**Aim of the task**. Every line from the one with "Build this scene" to the one with "scene.camera = cam", including those two, is to be copied exactly; all other lines of the entries below are left out.

**Data shown**.

________________

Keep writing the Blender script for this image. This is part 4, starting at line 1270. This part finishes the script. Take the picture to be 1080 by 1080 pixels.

________________

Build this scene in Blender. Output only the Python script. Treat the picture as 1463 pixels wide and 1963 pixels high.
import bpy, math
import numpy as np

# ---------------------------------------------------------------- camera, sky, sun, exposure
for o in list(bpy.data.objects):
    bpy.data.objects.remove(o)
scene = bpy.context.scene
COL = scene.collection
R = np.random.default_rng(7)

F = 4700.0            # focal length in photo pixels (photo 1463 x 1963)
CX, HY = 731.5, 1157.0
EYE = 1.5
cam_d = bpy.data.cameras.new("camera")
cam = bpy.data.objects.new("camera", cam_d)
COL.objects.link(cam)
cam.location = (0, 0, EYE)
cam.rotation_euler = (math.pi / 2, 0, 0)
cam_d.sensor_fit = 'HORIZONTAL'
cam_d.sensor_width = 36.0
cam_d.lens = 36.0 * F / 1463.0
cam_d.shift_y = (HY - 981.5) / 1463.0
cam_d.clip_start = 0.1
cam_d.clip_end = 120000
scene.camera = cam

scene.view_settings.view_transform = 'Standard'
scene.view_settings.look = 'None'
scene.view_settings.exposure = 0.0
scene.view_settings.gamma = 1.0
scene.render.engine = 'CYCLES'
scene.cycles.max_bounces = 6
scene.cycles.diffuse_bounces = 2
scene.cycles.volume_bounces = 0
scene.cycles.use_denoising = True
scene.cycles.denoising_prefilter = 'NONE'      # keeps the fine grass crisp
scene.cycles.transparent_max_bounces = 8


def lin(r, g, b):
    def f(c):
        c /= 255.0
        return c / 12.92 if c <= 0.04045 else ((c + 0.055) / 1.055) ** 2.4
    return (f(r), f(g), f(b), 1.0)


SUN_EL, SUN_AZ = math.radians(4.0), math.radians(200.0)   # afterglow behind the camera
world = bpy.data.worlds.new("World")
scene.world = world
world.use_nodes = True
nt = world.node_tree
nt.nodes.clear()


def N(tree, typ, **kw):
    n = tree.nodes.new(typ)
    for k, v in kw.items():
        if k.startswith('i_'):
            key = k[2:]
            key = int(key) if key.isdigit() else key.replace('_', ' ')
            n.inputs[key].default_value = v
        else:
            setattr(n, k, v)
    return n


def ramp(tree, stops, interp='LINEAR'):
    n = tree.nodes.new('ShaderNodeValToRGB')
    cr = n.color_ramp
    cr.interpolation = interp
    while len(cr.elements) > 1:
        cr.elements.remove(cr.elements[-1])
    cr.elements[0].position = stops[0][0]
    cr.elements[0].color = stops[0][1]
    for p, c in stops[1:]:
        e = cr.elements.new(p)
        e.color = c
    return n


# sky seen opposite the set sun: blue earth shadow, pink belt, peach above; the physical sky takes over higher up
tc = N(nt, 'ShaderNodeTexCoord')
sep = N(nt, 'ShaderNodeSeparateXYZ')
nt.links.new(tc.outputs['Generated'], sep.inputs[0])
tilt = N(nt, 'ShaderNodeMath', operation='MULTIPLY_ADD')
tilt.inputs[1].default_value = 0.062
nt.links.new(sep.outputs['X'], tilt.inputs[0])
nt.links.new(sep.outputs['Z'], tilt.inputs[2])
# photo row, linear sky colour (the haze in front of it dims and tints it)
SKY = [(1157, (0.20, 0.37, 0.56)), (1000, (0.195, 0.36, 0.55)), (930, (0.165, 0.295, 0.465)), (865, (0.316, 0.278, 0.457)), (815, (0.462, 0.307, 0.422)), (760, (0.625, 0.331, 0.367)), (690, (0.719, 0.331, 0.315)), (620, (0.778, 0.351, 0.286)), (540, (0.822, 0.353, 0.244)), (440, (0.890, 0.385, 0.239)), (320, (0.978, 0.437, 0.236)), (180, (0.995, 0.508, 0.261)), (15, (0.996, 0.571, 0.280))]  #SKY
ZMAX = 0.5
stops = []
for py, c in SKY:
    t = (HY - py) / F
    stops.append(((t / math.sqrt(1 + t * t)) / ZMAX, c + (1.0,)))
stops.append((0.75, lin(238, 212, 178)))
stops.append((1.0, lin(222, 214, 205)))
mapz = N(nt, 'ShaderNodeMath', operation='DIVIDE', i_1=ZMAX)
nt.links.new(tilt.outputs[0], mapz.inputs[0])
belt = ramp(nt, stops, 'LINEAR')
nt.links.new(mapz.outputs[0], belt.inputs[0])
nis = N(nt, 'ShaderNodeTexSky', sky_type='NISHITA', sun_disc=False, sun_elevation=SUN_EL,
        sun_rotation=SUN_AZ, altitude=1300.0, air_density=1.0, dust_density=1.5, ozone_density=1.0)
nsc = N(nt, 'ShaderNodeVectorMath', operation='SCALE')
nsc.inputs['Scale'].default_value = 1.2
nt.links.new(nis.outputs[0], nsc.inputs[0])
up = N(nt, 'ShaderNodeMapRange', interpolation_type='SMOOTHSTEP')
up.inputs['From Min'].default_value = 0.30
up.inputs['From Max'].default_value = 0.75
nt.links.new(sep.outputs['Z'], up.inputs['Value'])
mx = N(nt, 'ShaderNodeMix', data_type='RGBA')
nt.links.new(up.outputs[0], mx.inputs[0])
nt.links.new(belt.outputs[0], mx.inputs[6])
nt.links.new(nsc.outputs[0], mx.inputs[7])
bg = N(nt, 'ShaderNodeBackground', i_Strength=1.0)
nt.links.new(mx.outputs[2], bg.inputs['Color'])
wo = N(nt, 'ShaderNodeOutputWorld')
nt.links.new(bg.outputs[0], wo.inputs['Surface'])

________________

**Response**.
Build this scene in Blender. Output only the Python script. Treat the picture as 1463 pixels wide and 1963 pixels high.
import bpy, math
import numpy as np

# ---------------------------------------------------------------- camera, sky, sun, exposure
for o in list(bpy.data.objects):
    bpy.data.objects.remove(o)
scene = bpy.context.scene
COL = scene.collection
R = np.random.default_rng(7)

F = 4700.0            # focal length in photo pixels (photo 1463 x 1963)
CX, HY = 731.5, 1157.0
EYE = 1.5
cam_d = bpy.data.cameras.new("camera")
cam = bpy.data.objects.new("camera", cam_d)
COL.objects.link(cam)
cam.location = (0, 0, EYE)
cam.rotation_euler = (math.pi / 2, 0, 0)
cam_d.sensor_fit = 'HORIZONTAL'
cam_d.sensor_width = 36.0
cam_d.lens = 36.0 * F / 1463.0
cam_d.shift_y = (HY - 981.5) / 1463.0
cam_d.clip_start = 0.1
cam_d.clip_end = 120000
scene.camera = cam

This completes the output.